Sunday, June 10, 2012

What does The Longest Day really tell us?

After the last post, it occurred to me that these movies have more to tell us about the early 1960s.  Specifically, two points come to mind.  Here’s the first:

The Longest Day is, of course, a classic war movie – action, heroes, sacrifice, patriotism, etc.  But unless you think about those themes in the context of the fifty years that followed, you will miss something.  The counterpoint is, of course, the Vietnam War and its aftermath. 
 
America was proud of its role in World War II.  Patriotism was not a cliché but a fact.  Playing “The Star Spangled Banner” could actually stop riots among competing fans at sporting events.  Americans watching The Longest Day saw patriotism, felt patriotism, and were proud of their men (and women) who fought.  They believed that war, while tragic, was sometimes necessary to preserve a great way of life.  
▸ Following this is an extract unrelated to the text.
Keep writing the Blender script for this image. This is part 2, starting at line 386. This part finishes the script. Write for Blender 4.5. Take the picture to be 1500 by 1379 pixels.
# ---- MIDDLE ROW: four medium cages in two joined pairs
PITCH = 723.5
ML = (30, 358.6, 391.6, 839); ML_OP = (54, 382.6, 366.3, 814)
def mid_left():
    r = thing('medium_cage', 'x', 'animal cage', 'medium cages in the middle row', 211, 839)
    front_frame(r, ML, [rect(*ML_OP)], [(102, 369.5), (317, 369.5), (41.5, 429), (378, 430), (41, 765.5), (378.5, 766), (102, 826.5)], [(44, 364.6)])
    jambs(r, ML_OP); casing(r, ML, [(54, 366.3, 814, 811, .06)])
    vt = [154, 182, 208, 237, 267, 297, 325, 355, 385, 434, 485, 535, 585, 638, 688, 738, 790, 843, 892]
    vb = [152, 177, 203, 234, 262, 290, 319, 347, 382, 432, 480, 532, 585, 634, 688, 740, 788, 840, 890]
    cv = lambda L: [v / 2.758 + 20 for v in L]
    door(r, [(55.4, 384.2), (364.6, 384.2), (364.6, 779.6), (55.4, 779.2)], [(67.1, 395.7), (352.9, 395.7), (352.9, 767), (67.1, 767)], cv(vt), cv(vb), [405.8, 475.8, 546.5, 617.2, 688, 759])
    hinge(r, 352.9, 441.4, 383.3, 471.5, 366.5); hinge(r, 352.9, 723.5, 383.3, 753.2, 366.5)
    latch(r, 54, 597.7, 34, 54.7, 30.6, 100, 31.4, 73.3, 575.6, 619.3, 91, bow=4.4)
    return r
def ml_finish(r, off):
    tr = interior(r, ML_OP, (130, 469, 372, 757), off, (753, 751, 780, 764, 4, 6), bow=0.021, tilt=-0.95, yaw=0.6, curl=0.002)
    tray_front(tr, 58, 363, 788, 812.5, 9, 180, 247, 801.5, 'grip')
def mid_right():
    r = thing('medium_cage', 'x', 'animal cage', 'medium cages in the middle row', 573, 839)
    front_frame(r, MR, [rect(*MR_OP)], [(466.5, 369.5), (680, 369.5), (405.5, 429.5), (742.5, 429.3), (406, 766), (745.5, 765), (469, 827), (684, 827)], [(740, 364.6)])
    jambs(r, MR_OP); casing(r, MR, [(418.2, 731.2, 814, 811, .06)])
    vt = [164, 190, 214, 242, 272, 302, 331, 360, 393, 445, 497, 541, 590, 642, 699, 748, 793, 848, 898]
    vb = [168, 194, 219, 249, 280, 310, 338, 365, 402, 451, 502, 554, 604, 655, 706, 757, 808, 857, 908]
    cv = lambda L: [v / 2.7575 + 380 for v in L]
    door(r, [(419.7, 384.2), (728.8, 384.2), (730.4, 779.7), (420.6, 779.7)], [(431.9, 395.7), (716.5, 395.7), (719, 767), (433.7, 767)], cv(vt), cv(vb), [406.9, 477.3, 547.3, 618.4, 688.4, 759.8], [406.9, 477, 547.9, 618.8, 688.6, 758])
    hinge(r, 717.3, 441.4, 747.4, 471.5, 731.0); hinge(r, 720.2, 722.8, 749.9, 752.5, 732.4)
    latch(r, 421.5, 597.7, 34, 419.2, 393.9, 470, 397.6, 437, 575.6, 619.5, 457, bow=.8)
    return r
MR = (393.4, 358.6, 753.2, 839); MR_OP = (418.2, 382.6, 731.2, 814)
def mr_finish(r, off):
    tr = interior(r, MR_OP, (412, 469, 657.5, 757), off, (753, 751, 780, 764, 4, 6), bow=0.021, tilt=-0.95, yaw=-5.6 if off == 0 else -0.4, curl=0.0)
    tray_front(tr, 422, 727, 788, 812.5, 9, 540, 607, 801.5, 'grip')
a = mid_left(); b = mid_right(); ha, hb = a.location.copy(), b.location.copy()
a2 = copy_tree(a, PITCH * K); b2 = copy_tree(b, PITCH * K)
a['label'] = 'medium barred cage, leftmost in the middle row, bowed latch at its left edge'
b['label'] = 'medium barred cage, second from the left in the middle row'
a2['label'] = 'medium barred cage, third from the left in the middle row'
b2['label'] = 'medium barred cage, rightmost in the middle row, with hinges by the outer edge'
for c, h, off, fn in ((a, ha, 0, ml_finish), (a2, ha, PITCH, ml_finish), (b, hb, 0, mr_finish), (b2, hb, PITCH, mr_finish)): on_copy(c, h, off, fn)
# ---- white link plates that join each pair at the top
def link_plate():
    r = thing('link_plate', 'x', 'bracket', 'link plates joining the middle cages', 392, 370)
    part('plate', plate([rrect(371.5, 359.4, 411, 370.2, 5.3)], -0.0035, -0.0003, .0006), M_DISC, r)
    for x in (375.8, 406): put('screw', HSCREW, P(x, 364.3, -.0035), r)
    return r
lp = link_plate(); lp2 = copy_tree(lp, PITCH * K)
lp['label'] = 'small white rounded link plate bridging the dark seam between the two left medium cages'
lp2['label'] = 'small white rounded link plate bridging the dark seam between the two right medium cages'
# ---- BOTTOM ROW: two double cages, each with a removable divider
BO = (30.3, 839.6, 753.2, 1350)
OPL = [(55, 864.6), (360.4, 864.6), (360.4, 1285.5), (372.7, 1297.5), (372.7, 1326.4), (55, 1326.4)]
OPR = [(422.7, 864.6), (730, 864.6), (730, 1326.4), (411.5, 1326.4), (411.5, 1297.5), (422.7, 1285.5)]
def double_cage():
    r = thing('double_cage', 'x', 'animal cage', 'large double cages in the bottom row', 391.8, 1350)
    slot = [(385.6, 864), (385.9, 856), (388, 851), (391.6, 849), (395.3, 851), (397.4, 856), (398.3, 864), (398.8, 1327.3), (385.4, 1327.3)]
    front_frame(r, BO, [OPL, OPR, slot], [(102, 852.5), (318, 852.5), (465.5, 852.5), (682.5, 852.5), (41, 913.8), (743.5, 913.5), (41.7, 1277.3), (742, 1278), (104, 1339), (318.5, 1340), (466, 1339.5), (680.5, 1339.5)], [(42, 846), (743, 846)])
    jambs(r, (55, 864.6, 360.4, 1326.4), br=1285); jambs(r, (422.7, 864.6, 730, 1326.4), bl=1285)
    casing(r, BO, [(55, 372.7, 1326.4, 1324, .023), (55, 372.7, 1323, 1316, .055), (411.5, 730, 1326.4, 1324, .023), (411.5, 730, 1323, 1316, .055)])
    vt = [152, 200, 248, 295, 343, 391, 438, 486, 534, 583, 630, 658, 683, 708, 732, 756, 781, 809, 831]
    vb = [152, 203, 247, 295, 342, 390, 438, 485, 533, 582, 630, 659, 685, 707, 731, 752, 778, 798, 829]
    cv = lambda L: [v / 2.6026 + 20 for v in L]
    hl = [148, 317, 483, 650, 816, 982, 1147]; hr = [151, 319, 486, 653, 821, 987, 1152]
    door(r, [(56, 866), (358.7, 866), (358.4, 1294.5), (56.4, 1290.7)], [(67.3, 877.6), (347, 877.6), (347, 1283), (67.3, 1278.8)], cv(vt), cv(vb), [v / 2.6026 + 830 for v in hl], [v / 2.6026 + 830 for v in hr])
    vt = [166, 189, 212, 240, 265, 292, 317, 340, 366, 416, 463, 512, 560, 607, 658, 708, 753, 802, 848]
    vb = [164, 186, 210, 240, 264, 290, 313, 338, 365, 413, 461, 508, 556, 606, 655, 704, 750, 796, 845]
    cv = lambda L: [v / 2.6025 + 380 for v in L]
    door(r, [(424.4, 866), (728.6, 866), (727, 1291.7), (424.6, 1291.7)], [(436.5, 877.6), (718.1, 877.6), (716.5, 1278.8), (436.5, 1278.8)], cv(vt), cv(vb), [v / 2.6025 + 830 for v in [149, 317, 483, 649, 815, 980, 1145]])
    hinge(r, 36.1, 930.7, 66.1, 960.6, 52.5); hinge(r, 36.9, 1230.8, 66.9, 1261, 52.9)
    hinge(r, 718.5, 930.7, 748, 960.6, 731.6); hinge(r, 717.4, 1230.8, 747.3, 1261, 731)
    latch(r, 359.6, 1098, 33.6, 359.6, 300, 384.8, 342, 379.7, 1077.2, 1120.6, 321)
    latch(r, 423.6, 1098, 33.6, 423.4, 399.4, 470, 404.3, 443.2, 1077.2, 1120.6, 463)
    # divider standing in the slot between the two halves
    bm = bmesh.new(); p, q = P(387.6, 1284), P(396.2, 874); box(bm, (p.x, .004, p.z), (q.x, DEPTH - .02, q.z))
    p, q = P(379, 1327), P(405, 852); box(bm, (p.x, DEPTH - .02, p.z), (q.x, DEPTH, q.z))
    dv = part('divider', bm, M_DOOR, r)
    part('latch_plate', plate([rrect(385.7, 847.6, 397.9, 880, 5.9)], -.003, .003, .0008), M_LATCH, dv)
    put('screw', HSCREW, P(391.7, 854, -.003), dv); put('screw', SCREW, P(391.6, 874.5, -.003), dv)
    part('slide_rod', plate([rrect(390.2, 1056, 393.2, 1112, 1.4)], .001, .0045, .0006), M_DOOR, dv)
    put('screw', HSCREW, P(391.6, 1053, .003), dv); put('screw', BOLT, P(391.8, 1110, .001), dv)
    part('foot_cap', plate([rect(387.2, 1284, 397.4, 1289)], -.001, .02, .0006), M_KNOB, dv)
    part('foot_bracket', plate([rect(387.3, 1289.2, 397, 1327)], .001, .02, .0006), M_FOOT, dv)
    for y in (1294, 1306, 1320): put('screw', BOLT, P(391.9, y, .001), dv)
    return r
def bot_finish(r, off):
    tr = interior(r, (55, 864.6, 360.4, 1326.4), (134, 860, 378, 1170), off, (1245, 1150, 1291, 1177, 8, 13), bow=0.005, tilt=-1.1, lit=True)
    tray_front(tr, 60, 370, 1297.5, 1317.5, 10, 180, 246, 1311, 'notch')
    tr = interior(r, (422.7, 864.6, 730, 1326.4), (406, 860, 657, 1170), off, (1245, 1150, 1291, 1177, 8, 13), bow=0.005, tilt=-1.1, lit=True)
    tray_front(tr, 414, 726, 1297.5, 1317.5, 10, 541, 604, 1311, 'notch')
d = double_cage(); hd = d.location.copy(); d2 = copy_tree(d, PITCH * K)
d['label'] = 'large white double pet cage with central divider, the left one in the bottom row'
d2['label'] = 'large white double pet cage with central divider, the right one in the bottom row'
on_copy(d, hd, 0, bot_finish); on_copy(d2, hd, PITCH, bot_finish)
Within ten years of The Longest Day, however, the country had lived through the Vietnam War, in which more than 58,000 Americans were killed, and a great many more were physically or psychologically wounded.   The country saw the ugly side of war – not a new thing but now revealed, in real time, by a press which had thrown off the restraint they had exercised in prior wars.  Most importantly, perhaps, for this point, Americans not only turned against the war but, perhaps for the first time, they turned against the soldiers.  Suddenly, the gratitude, pride and adoration shown to prior veterans were replaced with apathy and even hostility and scorn.

Now let’s jump ahead to three events.  Between 1989 and 1991, the disintegration of the Soviet Union meant the end of the Cold War.  Suddenly, it was possible to understand that the Vietnam War may have had a point after all.  Then, in 1991, the United States lead a multinational coalition in the First Gulf War – what Teddy Roosevelt would certainly have described as a “bully little war”.   It was a resounding military victory in aid of an underdog Kuwait against the evil oppressor Iraq.  Then, of course, the World Trade Centers were attacked on September 11, 2001, which undoubtedly will be remembered as the Pearly Harbor of that generation. 

Since the late 1980s, patriotism has now been reborn (or taken out of the closet and polished up).  At sporting events today, we routinely honor armed service personnel.  We stop them in the street and thank them.  We are, once again, proud of them.  It is almost, but perhaps not exactly, like the feelings Americans had in 1962 for their World War II veterans.  I say “almost” because, it seems to me, there is the tiniest hint of shame in today’s pride and respect -  shame for the way we treated the veterans of the Vietnam War.  If you listen carefully, you can get the sense that we are trying just a little harder to do the right thing, because we did such a disservice to those equally brave and worthy veterans thirty years ago. 

Hopefully, this little digression into amateur psychology will help you understand how The Longest Day reflects a significant trend of thought and emotion in the early 1960s.